Il Collegio ritiene conclusivamente di dovere ribadire il proprio convincimento, rispettoso della tradizionale tripartizione dei poteri che informa di sé la struttura organizzativa repubblicana secondo il quale il g.a. a fronte di valutazioni evidentemente irrazionali o contraddittorie ovvero fondate su elementi di fatto erronei o travisati potrà di certo intervenire perché l'azione amministrativa posta in essere in tali condizioni è illegittima per eccesso di potere, ma non può spingersi oltre e deve lasciare alle amministrazioni competenti il compito di valutare nel merito ed in concreto la ricorrenza dei presupposti di fatto per l'adozione di specifici provvedimenti -nella specie, trattasi di valutazioni di opportunità in relazione alle concrete situazioni di fatto, riservate alla discrezionalità degli organi eletti dalle singole comunità locali insediate su un determinato territorio, senza che il g.a., in sede di legittimità, possa sostituire le proprie valutazioni a quelle proprie degli organi investiti del potere-.”(.Consiglio Stato , sez. V, 05 settembre 2006, n. 5106)

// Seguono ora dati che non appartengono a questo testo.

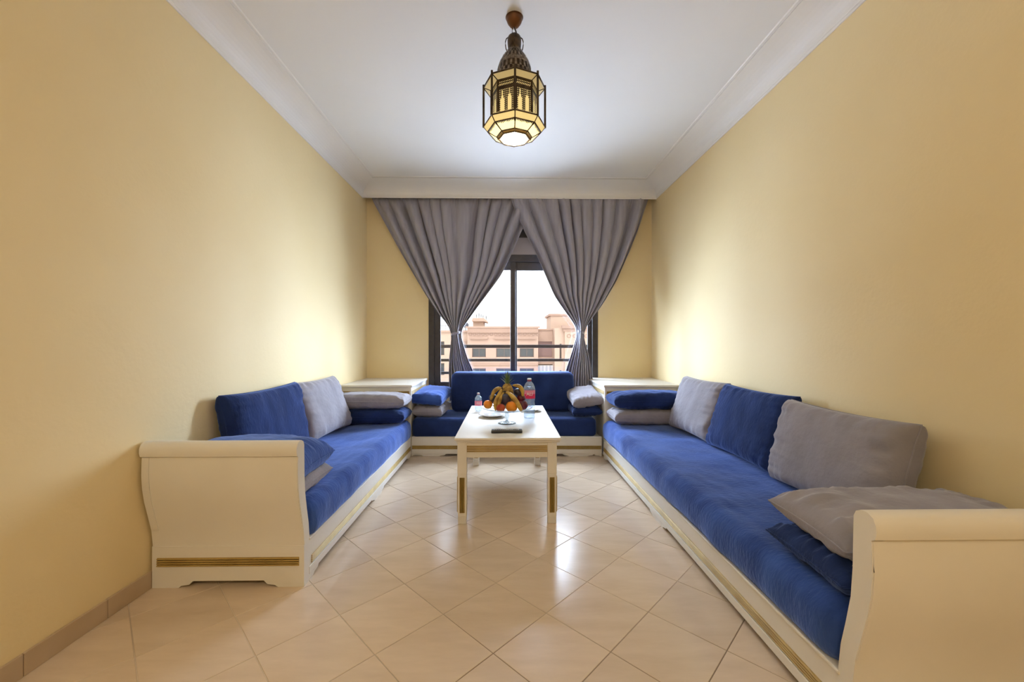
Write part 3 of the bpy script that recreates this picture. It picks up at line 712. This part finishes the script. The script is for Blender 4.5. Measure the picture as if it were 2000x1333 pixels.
# pierced dome: lattice of small plates over a dark liner
dome = [(.098, 2.470), (.099, 2.485), (.096, 2.510), (.089, 2.545), (.079, 2.575), (.066, 2.602), (.052, 2.622), (.044, 2.634), (.040, 2.642)]
MB().lathe([(r_-.004, z) for r_, z in dome], LXc, LYc, 32).make('dome', 'brass', ln, smooth=True)
mb = MB()
for j in range(len(dome)-1):
    (r0, z0), (r1, z1) = dome[j], dome[j+1]
    for k in range(48):
        if (k+j) % 2 and j % 3 != 0: continue
        a0, a1 = 2*PI*k/48, 2*PI*(k+.92)/48
        mb.add([(LXc+r0*math.cos(a0), LYc+r0*math.sin(a0), z0), (LXc+r0*math.cos(a1), LYc+r0*math.sin(a1), z0), (LXc+r1*math.cos(a1), LYc+r1*math.sin(a1), z1), (LXc+r1*math.cos(a0), LYc+r1*math.sin(a0), z1)], [(0, 1, 2, 3)])
mb.make('filigree', 'tin', ln, kind='stuff')
def oct_pt(k, r_, z): a = PI/4*k-PI/2; return Vector((LXc+r_*math.cos(a), LYc+r_*math.sin(a), z))
RO, RI = .163, .122
def panel4(a, b, c_, d, th, mname, nm, par, inset=0.0):
    a, b, c_, d = map(Vector, (a, b, c_, d)); ce = (a+b+c_+d)/4
    q = [ce+(p-ce)*(1-inset) for p in (a, b, c_, d)]; nr = (q[1]-q[0]).cross(q[3]-q[0]).normalized()*th/2
    return MB().add([p+nr for p in q]+[p-nr for p in q], [(0, 1, 2, 3), (7, 6, 5, 4), (0, 4, 5, 1), (1, 5, 6, 2), (2, 6, 7, 3), (3, 7, 4, 0)]).make(nm, mname, par)
ZT, ZTi, ZBo, ZBi, ZL, ZK = 2.447, 2.432, 2.240, 2.213, 2.186, 2.176
bars = MB()
for k in range(8):
    p, q = lambda r_, z: oct_pt(k, r_, z), lambda r_, z: oct_pt(k+1, r_, z)
    panel4(p(RO, ZT), q(RO, ZT), q(RI, ZTi), p(RI, ZTi), .002, 'lamp_top', 'glass_pane', ln, .06)
    panel4(p(RI, ZTi), q(RI, ZTi), q(RI, 2.252), p(RI, 2.252), .002, 'lamp_mid', 'glass_pane', ln, .02)
    panel4(p(RI, 2.252), q(RI, 2.252), q(RO, ZBo+.006), p(RO, ZBo+.006), .002, 'lamp_top', 'glass_pane', ln, .03)
    panel4(p(RO, ZBo), q(RO, ZBo), q(.142, ZBi), p(.142, ZBi), .002, 'lamp_mid', 'glass_pane', ln, .05)
    panel4(p(.138, ZBi), q(.138, ZBi), q(.094, ZL), p(.094, ZL), .002, 'lamp_low', 'glass_pane', ln, .07)
    # outer rod
    a, b = p(RO, ZT+.014), p(RO, ZBo-.004)
    MB().tube([a, b], .0062, 6).make('rod', 'brass', ln)
    for (r_, z) in ((RO, ZT), (RI, ZTi), (RI, 2.252), (RO, ZBo), (.141, ZBi), (.093, ZL), (.080, ZK)):
        bars.tube([p(r_, z), q(r_, z)], .0040, 5)
    bars.tube([p(RO, ZT), p(RI, ZTi)], .0028, 5); bars.tube([p(RI, ZTi), p(RI, 2.252)], .0055, 5)
    bars.tube([p(RO, ZBo), p(.141, ZBi), p(.093, ZL), p(.080, ZK)], .0032, 5)
    bars.tube([p(.08, 2.47), p(RO, ZT)], .003, 5)
    # roof plate between dome and top rim
    panel4(p(RO, ZT+.003), q(RO, ZT+.003), q(.090, 2.478), p(.090, 2.478), .0015, 'brass', 'roof_plate', ln)
    # pierced collar above the bottom glass
    panel4(p(.093, ZL), q(.093, ZL), q(.080, ZK), p(.080, ZK), .002, 'gold', 'collar', ln)
    # fretwork screen in front of the body glass
    A, B_ = p(RI+.004, 2.428), q(RI+.004, 2.428); wd = (B_-A); hh = 2.428-2.256; fr = MB()
    nxc, nzc = 22, 34
    nrm = Vector((wd.y, -wd.x, 0)).normalized()
    def solid(u, v):
        if u < .10 or u > .90 or v < .06 or v > .94 or abs(v-.25) < .03: return True
        if v < .25: return (int(u*nxc)+int(v*nzc)) % 2 == 0 or int(v*nzc) % 3 == 0
        for c0 in (.30, .70):
            dx = abs(u-c0); t = (v-.25)/.75
            if .10 < t < .92:
                wdt = .035+.0*t if t < .30 else (.055+.25*(t-.30) if t < .42 else .115-(.0 if t < .9 else 0))
                if dx < wdt: return False
        return (int(u*nxc)+int(v*nzc)) % 2 == 0 or (int(u*nxc) % 2 == 0)
    for i in range(nxc):
        for j in range(nzc):
            u, v = (i+.5)/nxc, (j+.5)/nzc
            if solid(u, v):
                pa = A+wd*((i-.05)/nxc); pb = A+wd*((i+1.05)/nxc); za = 2.428-hh*(j-.05)/nzc; zb_ = 2.428-hh*(j+1.05)/nzc
                fr.add([(pa.x, pa.y, za), (pb.x, pb.y, za), (pb.x, pb.y, zb_), (pa.x, pa.y, zb_)], [(0, 1, 2, 3)])
    fr.make('fretwork', 'brass', ln)
    # small fretwork scallop at the head of each lower pane
    sc = MB(); a0, b0, a1, b1 = p(.139, ZBi-.002), q(.139, ZBi-.002), p(.098, ZL-.002), q(.098, ZL-.002)
    for i in range(12):
        u = (i+.5)/12; dep = .16+.14*abs(math.cos(u*PI*3))
        x0_ = a0.lerp(b0, i/12); x1_ = a0.lerp(b0, (i+1)/12); y0_ = a0.lerp(b0, u).lerp(a1.lerp(b1, u), dep)
        sc.add([x0_, x1_, y0_], [(0, 1, 2)])
    sc.make('scallop', 'brass', ln)
bars.make('frame', 'brass', ln, smooth=True)
MB().add([oct_pt(k, .078, 2.1765) for k in range(8)]+[oct_pt(k, .060, 2.170) for k in range(8)], [(k, (k+1) % 8, 8+(k+1) % 8, 8+k) for k in range(8)]+[tuple(range(8, 16))]).make('bottom_glass', 'lamp_bot', ln)
MB().ball((LXc, LYc, 2.28), .028, nu=16, nv=10).make('bulb', 'bulb', ln, smooth=True)
for sx in (-.062, .062):
    MB().ball((LXc+sx*1.35, LYc, 2.175), .006, nu=8, nv=6).make('knob', 'brass', ln, smooth=True)
pd = bpy.data.lights.new('lantern_glow', 'POINT'); pd.energy = 4; pd.color = (1, .82, .5); pd.shadow_soft_size = .05
po = bpy.data.objects.new('lantern_glow', pd); COL.objects.link(po); po.location = (LXc, LYc, 2.13)

# ------------------------------------------------------------------ things on the table
Z0 = TZ+.0005
# remote control, lying across the table
rc = root('remote_control', (.006, 2.565, Z0), 'black remote control with grey buttons at the front of the coffee table', 'remote control')
ol = []
for k in range(25):
    t = k/24; x = -.098+.196*t; ol.append((x, -.022-.003*math.cos(2*PI*t)))
for k in range(25):
    t = 1-k/24; x = -.098+.196*t; ol.append((x, .022+.003*math.cos(2*PI*t)))
mb = MB(); n = len(ol); cxr, cyr = .006, 2.565
v = [(cxr+x*.98, cyr+y*.9, Z0) for x, y in ol]+[(cxr+x, cyr+y, Z0+.006) for x, y in ol]+[(cxr+x, cyr+y, Z0+.014) for x, y in ol]+[(cxr+x*.97, cyr+y*.86, Z0+.019) for x, y in ol]
f = [(q*n+k, q*n+(k+1) % n, (q+1)*n+(k+1) % n, (q+1)*n+k) for q in range(3) for k in range(n)]+[tuple(range(n)), tuple(range(3*n, 4*n))]
mb.add(v, f).make('shell', 'remote', rc, smooth=True, auto=True)
for a in range(13):
    for b in range(3):
        x = cxr-.078+a*.0125; y = cyr-.011+b*.011
        MB().box(x-.0040, x+.0040, y-.0032, y+.0032, Z0+.018, Z0+.0225, .001).make('button', 'button', rc)
# footed glass bowl
BX, BY = .008, 2.86
fb = root('footed_fruit_bowl', (BX, BY, Z0), 'clear footed glass fruit bowl in the middle of the coffee table', 'bowl')
MB().lathe([(.064, Z0), (.064, Z0+.003), (.045, Z0+.007), (.018, Z0+.012), (.010, Z0+.020)], BX, BY, 40).make('foot', 'glass', fb, smooth=True)
MB().lathe([(.010, Z0+.018), (.009, Z0+.030), (.014, Z0+.042), (.018, Z0+.052), (.014, Z0+.062), (.010, Z0+.070), (.014, Z0+.080)], BX, BY, 32).make('stem', 'glass', fb, smooth=True)
mod = lambda a, z: 1+(.030*math.cos(16*a) if z > Z0+.100 else 0)
MB().lathe([(.012, Z0+.079), (.060, Z0+.083), (.110, Z0+.090), (.150, Z0+.101), (.180, Z0+.114), (.183, Z0+.117), (.179, Z0+.117), (.148, Z0+.105), (.108, Z0+.094), (.058, Z0+.087), (.0, Z0+.086)], BX, BY, 96, cap=False, mod=mod).make('dish', 'glass', fb, smooth=True)
BZ = Z0+.096
def fruit(name, x, y, z, r_, m, label, cat, group=None, sz=1, dimple=True, stem=False):
    fn = (lambda d: 1-.10*max(0, abs(d.z)-.80)/.2*1.0) if dimple else None
    o = MB().ball((x, y, z), r_, sz=sz, nu=24, nv=16, fn=fn).make(name, m, smooth=True, label=label, cat=cat, group=group)
    if stem: MB().tube([(x, y, z+r_*sz*.88), (x+.003, y, z+r_*sz*1.15)], .0018, 5).make('stem', 'cable', o)
    return o
fruit('orange', .040, 2.765, BZ+.036, .040, 'orange', 'bright orange in front centre of the fruit bowl', 'fruit')
fruit('orange', -.125, 2.83, BZ+.042, .032, 'orange', 'small orange at the left edge of the fruit bowl', 'fruit')
fruit('apple', -.035, 2.755, BZ+.029, .031, 'apple', 'red apple between the orange and the left bananas', 'fruit', stem=True)
fruit('plum', -.005, 2.80, BZ+.082, .040, 'plum', 'dark purple plum above the red apple in the bowl', 'fruit', sz=1.1)
fruit('apple', .118, 2.82, BZ+.038, .036, 'grape', 'dark red apple at the right edge of the fruit bowl', 'fruit', stem=True)
fruit('apple', .108, 2.86, BZ+.080, .032, 'grape', 'dark red apple lying higher up on the right of the bowl', 'fruit')
fruit('plum', -.090, 2.84, BZ+.085, .030, 'plum', 'dark plum tucked under the left banana', 'fruit')
fruit('plum', .085, 2.86, BZ+.125, .028, 'plum', 'dark plum under the right arched banana', 'fruit')
fruit('orange', -.055, 2.90, BZ+.040, .036, 'orange', 'orange hidden at the back left of the fruit bowl', 'fruit')
fruit('apple', .065, 2.92, BZ+.042, .036, 'apple', 'red apple at the back of the bowl behind the pineapple', 'fruit')
def banana(pts, label, r_=.0150):
    P = [Vector(p) for p in pts]; C_ = []
    for k in range(13):
        t = k/12*(len(P)-1); i = min(int(t), len(P)-2); u = t-i
        p0 = P[max(i-1, 0)]; p1 = P[i]; p2 = P[i+1]; p3 = P[min(i+2, len(P)-1)]
        C_.append(.5*((2*p1)+(p2-p0)*u+(2*p0-5*p1+4*p2-p3)*u*u+(3*p1-p0-3*p2+p3)*u**3))
    rr = [r_*max(.22, math.sin(PI*(.06+.90*k/12))**.5) for k in range(13)]
    o = MB().tube(C_, rr, 6).make('banana', 'banana', smooth=True, label=label, cat='fruit')
    MB().tube([C_[-1], C_[-1]+(C_[-1]-C_[-2]).normalized()*.016], .0035, 5).make('stem', 'plum', o)
banana([(.108, 2.735, BZ+.010), (.082, 2.745, BZ+.055), (.045, 2.775, BZ+.105), (.004, 2.81, BZ+.130)], 'yellow banana slanting down to the right across the bowl', .018)
banana([(-.068, 2.755, BZ+.012), (-.072, 2.765, BZ+.060), (-.050, 2.79, BZ+.110), (-.030, 2.82, BZ+.150)], 'greenish yellow banana hanging down left of the red apple')
banana([(-.105, 2.80, BZ+.075), (-.085, 2.80, BZ+.130), (-.055, 2.82, BZ+.155), (-.025, 2.84, BZ+.150)], 'short arched banana at the upper left of the fruit pile')
banana([(.118, 2.82, BZ+.100), (.115, 2.825, BZ+.140), (.090, 2.84, BZ+.170), (.050, 2.86, BZ+.172)], 'arched banana at the upper right of the fruit pile')
banana([(-.045, 2.745, BZ+.010), (-.048, 2.755, BZ+.055), (-.035, 2.775, BZ+.095), (-.018, 2.80, BZ+.128)], 'narrow banana standing beside the dark plum', .013)
pn = root('pineapple', (.010, 2.87, BZ), 'upright pineapple with green crown at the top of the fruit bowl', 'fruit')
mb = MB(); mb.ball((.010, 2.87, BZ+.095), .048, sz=1.95, nu=26, nv=22, fn=lambda d: 1+.05*math.cos(13*math.atan2(d.y, d.x)+8*d.z)*math.cos(13*d.z*1.2))
mb.make('body', 'pine', pn, smooth=True)
cz = BZ+.175
for k in range(26):
    lv = k/26; a = k*2.399; tilt = .75*(1-lv)+.05; ln_ = .055+.035*lv; w = .0075-.003*lv
    d = Vector((math.cos(a)*math.sin(tilt), math.sin(a)*math.sin(tilt), math.cos(tilt))); sd = Vector((-math.sin(a), math.cos(a), 0))
    b0 = Vector((.010, 2.87, cz+.012*lv*2))+Vector((math.cos(a), math.sin(a), 0))*.008*(1-lv)
    p1 = b0+d*ln_*.5; p2 = b0+d*ln_+Vector((math.cos(a), math.sin(a), 0))*.012*(1-lv); nn = d.cross(sd)*.0012
    MB().add([b0-sd*w, b0+sd*w, p1+sd*w*.8, p1-sd*w*.8, p2, b0+nn*2, p1+nn*2], [(0, 5, 6, 3), (5, 1, 2, 6), (3, 6, 4), (6, 2, 4), (0, 3, 2, 1), (3, 4, 2)]).make('leaf', 'leaf', pn)

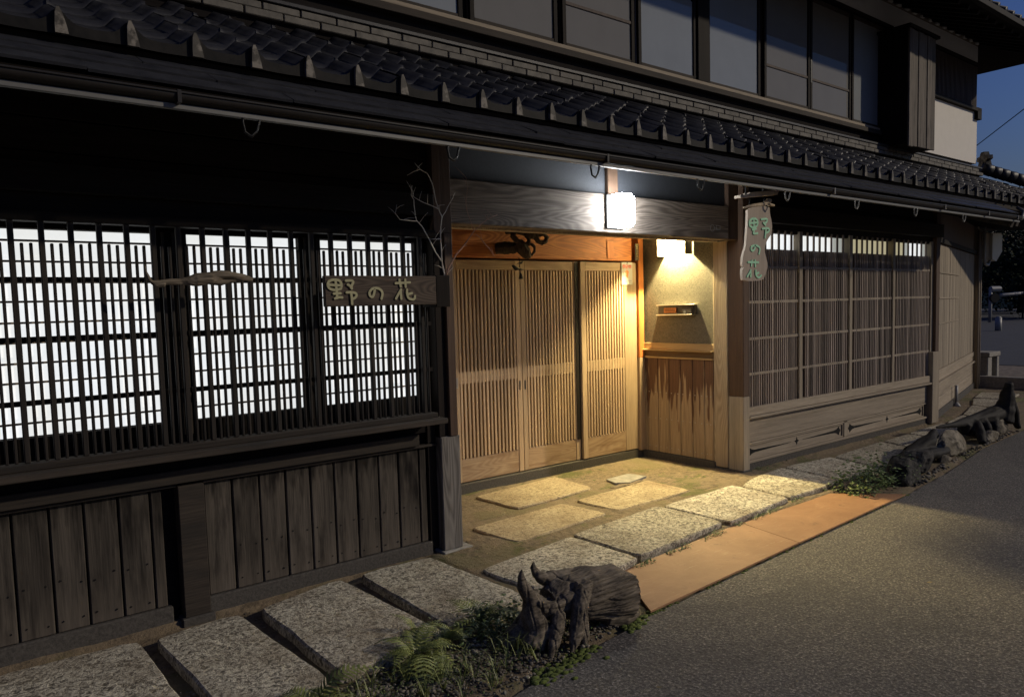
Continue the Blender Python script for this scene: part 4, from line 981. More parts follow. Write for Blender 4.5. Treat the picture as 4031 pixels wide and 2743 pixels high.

Al contempo, deve rammentarsi che, anche laddove la giurisdizione amministrativa si estenda al merito (il che non è nel caso di specie), il profilo di congruenza motivazionale, assenza di parametri di abnormità, e sufficienza ed attendibilità delle resultanze istruttorie costituisce l’essenza del convincimento giudiziale, che, ove penetrantemente diretto a sindacare l’opportunità e la convenienze delle scelte (soprattutto ove le stesse si risolvano in un giudizio) sconfinerebbe in compiti di amministrazione attiva sostitutivi dell’amministrazione e, come tali, inammissibili (si veda, tra le tante, Consiglio di Stato, Sezione VI, n. 7266/2003).

Il complessivo percorso argomentativo dei primi Giudici resiste alle censure articolate nell’appello: al contempo, l’atto reiettivo confermato dai primi Giudici calibrava nel proprio passaggio motivazionale le ragioni del diniego, in relazione alle sopracitate esigenze valutative.

Sotto tale profilo appare, pertanto, esatta e meritevole di conferma la appellata decisione, e non meritevole di accoglimento l’appello proposto .

Alla soccombenza consegue la condanna di parte appellante al pagamento delle spese processuali del presente grado di giudizio, che appare equo quantificare in € 2500, (Euro duemilacinquecento) oltre IVA e CPA.